→ **Data segment**:
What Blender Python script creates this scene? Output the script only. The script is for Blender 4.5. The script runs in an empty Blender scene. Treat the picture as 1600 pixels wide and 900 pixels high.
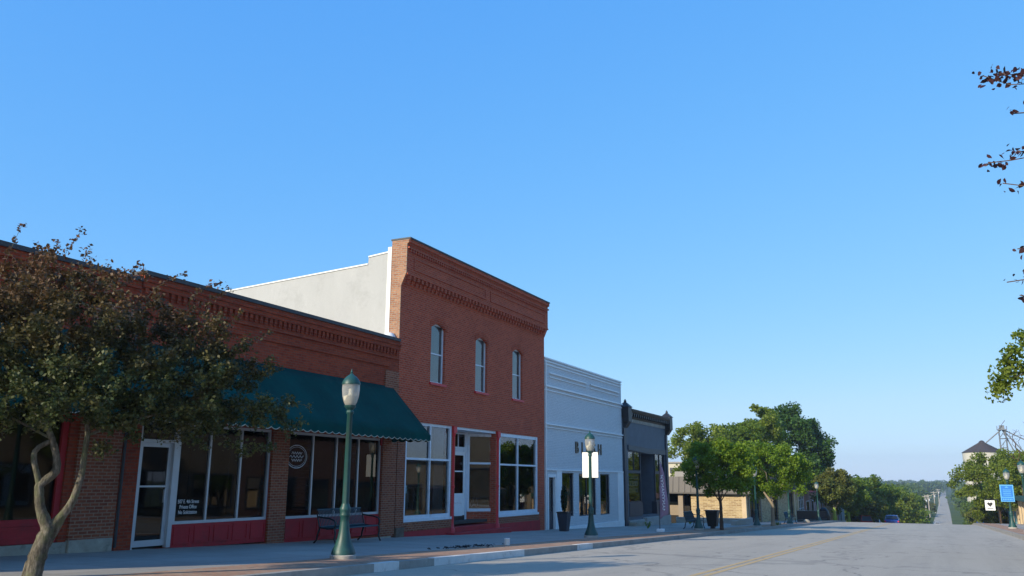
import bpy, bmesh, math, random
import numpy as np
from mathutils import Vector, Matrix

PI = math.pi
sc = bpy.context.scene
C = sc.collection
random.seed(7)
rng = np.random.default_rng(7)

# ------------------------------------------------------------------ camera
yaw, pitch, roll = math.radians(25.873), math.radians(12.825), math.radians(0.3)
d_ = Vector((-math.sin(yaw) * math.cos(pitch), math.cos(yaw) * math.cos(pitch), math.sin(pitch)))
r_ = Vector((math.cos(yaw), math.sin(yaw), 0))
u_ = r_.cross(d_)
r2 = r_ * math.cos(roll) + u_ * math.sin(roll)
u2 = u_ * math.cos(roll) - r_ * math.sin(roll)
cam = bpy.data.cameras.new('camera')
co = bpy.data.objects.new('camera', cam)
C.objects.link(co)
co.matrix_world = Matrix(((r2.x, u2.x, -d_.x, 0), (r2.y, u2.y, -d_.y, 0), (r2.z, u2.z, -d_.z, 1.30), (0, 0, 0, 1)))
cam.lens = 36 * 1320 / 1600
cam.clip_start = 0.1
cam.clip_end = 9000
sc.camera = co

# ------------------------------------------------------------------ light
SUN = Vector((-0.85, -2.0, 1.0)).normalized()
world = bpy.data.worlds.new('World')
sc.world = world
world.use_nodes = True
wn = world.node_tree
sky = wn.nodes.new('ShaderNodeTexSky')
sky.sky_type = 'NISHITA'
sky.sun_disc = False
sky.sun_elevation = math.asin(SUN.z)
sky.sun_rotation = math.atan2(SUN.x, SUN.y)
sky.altitude = 300
sky.air_density = 0.7
sky.dust_density = 0.5
sky.ozone_density = 8
bg = wn.nodes['Background']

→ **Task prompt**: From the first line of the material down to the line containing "rng = np.random.default_rng(7)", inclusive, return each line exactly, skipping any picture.

→ **Worked solution**:
What Blender Python script creates this scene? Output the script only. The script is for Blender 4.5. The script runs in an empty Blender scene. Treat the picture as 1600 pixels wide and 900 pixels high.
import bpy, bmesh, math, random
import numpy as np
from mathutils import Vector, Matrix

PI = math.pi
sc = bpy.context.scene
C = sc.collection
random.seed(7)
rng = np.random.default_rng(7)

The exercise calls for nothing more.